Online buyers conned by fake Olympics ticket web sites

By | May 18, 2022

Thursday, August 7, 2008

Two web sites purporting to sell tickets to the 2008 Summer Olympic Games due to open in Beijing, China on Friday have been the subject of lawsuits from the International Olympic Committee in United States courts in recent weeks. The web sites, beijingticketing.com and beijing-2008tickets.com, were designed to resemble official sites and often appeared above the official sites in Google searches, and scammed some victims out of up to US$50,000 each for tickets to events such as the Opening Ceremony and swimming, which were listed despite the official Beijing ticket web site stating that tickets to all events had sold out as of July 27. The sites are believed to have taken in millions of dollars in total.

Ken Gamble, a private investigator from Sydney, Australia, believes the sites are operated by Terance Shepherd, whom Gamble has been tracking for several years in relation to other fraudulent web sites selling tickets to events such as the FIFA World Cup. According to Gamble, Shepherd’s modus operandi involves setting up the fake web sites, overselling the tickets, and then failing to produce the tickets. “The story’s always the same,” Gamble said, “it’s an ‘unfortunate mistake’ or someone has ‘let them down’. They promise a refund, which never happens, and the credit companies end up paying all the refunds.” Shepherd owns a home in the London suburb of Blackheath, although authorities believe he is currently hiding in Barbados.
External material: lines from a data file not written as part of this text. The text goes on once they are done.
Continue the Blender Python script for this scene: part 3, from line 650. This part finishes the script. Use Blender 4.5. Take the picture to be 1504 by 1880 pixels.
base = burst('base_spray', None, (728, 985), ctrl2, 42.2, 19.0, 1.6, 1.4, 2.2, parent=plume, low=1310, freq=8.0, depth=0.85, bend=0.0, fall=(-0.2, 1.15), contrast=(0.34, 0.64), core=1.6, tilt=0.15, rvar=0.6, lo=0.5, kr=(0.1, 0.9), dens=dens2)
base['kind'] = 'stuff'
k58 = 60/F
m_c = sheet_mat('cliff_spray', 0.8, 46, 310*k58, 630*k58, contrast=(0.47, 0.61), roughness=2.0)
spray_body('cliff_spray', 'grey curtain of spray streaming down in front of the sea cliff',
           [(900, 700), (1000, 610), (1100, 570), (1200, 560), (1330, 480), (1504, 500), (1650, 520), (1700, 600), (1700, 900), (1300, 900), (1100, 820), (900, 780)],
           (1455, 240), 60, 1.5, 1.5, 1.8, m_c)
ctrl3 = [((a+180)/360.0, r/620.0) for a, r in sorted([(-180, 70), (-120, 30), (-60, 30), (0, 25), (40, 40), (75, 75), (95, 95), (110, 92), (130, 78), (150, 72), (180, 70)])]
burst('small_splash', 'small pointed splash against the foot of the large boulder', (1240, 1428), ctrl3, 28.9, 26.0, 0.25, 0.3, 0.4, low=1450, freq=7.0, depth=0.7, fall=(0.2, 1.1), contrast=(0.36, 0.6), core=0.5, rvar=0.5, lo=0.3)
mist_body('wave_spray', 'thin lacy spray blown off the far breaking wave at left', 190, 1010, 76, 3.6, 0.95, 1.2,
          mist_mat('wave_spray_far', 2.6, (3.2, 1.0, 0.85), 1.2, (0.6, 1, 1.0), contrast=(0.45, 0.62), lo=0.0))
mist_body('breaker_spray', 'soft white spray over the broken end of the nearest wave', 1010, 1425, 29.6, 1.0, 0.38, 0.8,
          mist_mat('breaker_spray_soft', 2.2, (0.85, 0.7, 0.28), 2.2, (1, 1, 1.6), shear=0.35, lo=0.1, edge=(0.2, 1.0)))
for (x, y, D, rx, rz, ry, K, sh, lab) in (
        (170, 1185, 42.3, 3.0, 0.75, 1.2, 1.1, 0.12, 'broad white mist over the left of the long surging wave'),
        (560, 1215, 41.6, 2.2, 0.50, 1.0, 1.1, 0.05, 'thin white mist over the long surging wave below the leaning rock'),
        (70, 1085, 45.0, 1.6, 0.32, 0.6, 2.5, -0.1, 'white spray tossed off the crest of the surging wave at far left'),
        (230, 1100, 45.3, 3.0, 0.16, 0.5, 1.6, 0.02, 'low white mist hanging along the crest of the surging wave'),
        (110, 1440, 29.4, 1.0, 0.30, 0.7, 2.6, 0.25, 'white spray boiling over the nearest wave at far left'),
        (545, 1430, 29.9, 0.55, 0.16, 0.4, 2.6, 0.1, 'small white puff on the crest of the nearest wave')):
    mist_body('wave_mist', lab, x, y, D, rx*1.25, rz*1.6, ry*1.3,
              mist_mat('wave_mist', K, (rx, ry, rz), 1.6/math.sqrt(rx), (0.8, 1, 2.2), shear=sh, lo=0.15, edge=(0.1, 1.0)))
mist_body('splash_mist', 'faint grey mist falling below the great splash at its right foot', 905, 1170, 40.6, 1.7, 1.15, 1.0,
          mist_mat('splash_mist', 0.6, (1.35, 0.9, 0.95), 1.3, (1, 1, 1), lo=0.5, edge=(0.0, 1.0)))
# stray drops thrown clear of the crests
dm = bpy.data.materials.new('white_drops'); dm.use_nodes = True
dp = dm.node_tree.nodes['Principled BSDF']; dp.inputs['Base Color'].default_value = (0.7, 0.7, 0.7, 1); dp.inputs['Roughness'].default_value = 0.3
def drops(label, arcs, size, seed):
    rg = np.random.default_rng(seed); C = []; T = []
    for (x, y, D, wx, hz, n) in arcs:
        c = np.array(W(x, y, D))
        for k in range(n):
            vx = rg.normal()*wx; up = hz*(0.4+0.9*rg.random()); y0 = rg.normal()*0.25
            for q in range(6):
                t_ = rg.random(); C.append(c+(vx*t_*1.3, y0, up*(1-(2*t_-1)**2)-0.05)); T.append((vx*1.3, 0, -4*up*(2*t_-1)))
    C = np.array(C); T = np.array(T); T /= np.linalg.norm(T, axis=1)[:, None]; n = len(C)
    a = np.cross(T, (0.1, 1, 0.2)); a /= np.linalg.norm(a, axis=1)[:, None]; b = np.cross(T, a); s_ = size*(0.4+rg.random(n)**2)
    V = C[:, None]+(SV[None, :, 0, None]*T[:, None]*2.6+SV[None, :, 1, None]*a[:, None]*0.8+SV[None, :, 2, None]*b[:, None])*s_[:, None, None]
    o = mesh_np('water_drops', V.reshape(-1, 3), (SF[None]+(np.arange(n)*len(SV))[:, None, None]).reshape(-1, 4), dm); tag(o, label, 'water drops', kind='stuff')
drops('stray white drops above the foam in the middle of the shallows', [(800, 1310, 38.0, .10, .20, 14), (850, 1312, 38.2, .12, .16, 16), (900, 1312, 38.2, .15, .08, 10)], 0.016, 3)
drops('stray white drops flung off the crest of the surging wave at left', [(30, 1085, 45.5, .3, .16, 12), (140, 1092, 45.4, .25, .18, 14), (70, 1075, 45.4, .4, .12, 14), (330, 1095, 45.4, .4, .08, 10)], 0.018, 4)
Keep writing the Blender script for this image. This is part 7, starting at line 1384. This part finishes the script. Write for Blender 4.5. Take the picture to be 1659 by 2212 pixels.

On Monday, beijingticketing.com customers received an email from someone named “Alan Scott”, claiming that the site’s ticket supplier had filed for bankruptcy. The email recommended that customers should contact their credit card companies to seek refunds “immediately”, and said that the company would set up a call centre to provide assistance to its customers. However, the site has been shut down and a phone number previously listed on it has been disconnected. The company’s address, in Phoenix, Arizona, was found to be an empty office space. Visa International has stated that victims who used their Visa card to pay should be able to get their money back, but it is not yet clear whether the same will apply to all customers.